Key discovery vision (was: Preserving non-central and privacy..)
Vincent Breitmoser
look at my.amazin.horse
Wed Jul 10 20:39:19 CEST 2019
> A key on a keyserver should never be searchable by user-id. It is not
> required and only an attractor to use the keyserver as free and
> searchable data storage. We only need lookups by fingerprint. Keys
> should in general be discovered by other reliable mail to key mapping
> services.
I agree with this, mostly.
Ideally, key discovery should always work in-band alongside regular e-mail
communications (-> Autocrypt), aided by a priori discovery from the target
domain (-> WKD). This latter method must be optional, because not everybody
wants to publish their email/pubkey binding. And for good reason: e2e spam is
only not an issue right now because it's too obscure.

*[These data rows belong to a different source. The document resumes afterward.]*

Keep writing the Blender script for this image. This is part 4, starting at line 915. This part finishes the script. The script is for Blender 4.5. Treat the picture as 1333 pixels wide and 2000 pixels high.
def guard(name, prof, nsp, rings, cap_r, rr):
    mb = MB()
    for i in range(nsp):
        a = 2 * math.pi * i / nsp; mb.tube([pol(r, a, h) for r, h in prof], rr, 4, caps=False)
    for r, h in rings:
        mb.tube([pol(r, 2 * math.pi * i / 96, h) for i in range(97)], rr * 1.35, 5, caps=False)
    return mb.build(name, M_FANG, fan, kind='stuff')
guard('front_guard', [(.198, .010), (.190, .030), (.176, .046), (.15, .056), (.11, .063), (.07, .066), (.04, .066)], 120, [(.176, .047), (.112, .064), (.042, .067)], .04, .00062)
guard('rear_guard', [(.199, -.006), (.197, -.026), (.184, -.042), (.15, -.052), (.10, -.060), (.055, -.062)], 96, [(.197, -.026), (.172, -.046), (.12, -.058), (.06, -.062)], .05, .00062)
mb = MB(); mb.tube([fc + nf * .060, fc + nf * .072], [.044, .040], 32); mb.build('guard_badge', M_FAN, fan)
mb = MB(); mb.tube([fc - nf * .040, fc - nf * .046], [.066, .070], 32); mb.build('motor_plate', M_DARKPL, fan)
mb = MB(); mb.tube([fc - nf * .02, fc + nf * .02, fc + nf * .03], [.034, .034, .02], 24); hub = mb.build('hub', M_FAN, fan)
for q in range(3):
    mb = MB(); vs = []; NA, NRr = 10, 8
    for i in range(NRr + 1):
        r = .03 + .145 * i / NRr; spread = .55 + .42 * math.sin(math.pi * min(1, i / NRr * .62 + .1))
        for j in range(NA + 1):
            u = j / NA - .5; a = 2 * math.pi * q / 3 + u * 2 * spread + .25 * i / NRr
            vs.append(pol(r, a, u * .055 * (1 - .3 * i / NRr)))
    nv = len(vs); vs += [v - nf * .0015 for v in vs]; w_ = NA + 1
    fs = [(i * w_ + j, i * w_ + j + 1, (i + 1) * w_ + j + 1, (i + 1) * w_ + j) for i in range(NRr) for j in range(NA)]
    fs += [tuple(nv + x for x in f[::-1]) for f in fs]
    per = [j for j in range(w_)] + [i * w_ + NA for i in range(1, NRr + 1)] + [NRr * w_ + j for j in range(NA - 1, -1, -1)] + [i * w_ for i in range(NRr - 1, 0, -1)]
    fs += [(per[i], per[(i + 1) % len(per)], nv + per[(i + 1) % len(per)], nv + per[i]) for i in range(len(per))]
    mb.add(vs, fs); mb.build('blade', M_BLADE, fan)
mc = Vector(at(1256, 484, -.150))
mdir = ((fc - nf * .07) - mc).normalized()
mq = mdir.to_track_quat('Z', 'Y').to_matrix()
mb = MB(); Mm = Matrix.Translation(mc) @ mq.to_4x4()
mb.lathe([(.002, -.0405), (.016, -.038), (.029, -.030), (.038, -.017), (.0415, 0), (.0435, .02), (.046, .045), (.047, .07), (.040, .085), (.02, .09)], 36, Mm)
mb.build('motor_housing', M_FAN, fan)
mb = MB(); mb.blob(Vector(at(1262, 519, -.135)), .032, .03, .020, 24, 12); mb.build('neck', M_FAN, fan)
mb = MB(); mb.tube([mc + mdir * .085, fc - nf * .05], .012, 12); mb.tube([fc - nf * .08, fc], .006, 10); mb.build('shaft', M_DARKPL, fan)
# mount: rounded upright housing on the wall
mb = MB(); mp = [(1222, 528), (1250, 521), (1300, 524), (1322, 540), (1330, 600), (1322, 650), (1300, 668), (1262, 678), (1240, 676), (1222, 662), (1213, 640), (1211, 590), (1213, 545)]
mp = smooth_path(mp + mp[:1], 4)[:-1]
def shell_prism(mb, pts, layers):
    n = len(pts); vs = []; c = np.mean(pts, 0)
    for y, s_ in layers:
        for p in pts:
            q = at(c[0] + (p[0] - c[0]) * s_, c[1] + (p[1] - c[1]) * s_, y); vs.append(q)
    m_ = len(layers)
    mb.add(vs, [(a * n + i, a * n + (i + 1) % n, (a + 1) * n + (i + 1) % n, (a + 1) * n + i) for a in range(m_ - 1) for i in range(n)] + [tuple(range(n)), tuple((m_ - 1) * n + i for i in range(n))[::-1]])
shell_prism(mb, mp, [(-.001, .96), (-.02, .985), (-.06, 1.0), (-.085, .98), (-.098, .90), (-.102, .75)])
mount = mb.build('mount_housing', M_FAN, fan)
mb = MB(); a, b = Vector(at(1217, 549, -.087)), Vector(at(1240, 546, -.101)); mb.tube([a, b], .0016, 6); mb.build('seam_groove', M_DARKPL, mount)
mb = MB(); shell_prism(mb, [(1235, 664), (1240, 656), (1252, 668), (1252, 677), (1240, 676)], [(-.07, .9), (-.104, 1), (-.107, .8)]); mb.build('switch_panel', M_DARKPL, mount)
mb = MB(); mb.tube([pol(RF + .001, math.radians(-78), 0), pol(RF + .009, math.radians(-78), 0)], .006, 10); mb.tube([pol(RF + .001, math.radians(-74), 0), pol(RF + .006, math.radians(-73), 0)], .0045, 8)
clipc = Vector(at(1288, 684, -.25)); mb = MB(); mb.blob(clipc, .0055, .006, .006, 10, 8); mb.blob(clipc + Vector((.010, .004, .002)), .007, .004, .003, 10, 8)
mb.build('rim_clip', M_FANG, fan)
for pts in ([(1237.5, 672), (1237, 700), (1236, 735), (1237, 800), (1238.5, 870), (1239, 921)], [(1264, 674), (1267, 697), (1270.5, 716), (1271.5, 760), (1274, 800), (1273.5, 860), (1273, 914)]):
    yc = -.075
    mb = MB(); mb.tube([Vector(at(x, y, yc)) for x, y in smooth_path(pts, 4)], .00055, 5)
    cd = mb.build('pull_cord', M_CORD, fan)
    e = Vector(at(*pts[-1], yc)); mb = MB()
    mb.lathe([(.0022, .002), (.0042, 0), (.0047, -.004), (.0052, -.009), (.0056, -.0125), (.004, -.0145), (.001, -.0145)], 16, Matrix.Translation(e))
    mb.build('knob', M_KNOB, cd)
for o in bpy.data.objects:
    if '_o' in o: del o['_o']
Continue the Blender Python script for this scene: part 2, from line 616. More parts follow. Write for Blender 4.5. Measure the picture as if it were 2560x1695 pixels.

However - for the time being, neither Autocrypt nor WKD are deployed widely
enough to actually fulfill this role. Thus, we do need some kind of
"wkd-lookaside" that just works™.
> If that is not possible there is always the fallback to first send a signed
> mail and the recipients tool can then lookup the key via the fingerprint
> (which is embedded in the signature) at a keyserver.
Attachments are userspace. No user wants to have "signature.asc" or
"publickey.asc" attachments on their email messages. It makes you look like
a nerd. If we want to have users who aren't comfortable with looking like
a nerd, we must stop trespassing on their message content.
This might sound extreme, because it means dropping or changing every mechanism
we have that relies on MIME thingies that accidentally look like attachments,
notably pgp/mime signatures and attached keys. I don't think it is. Users care
about stuff like this, and deferring the issue to user education does not scale.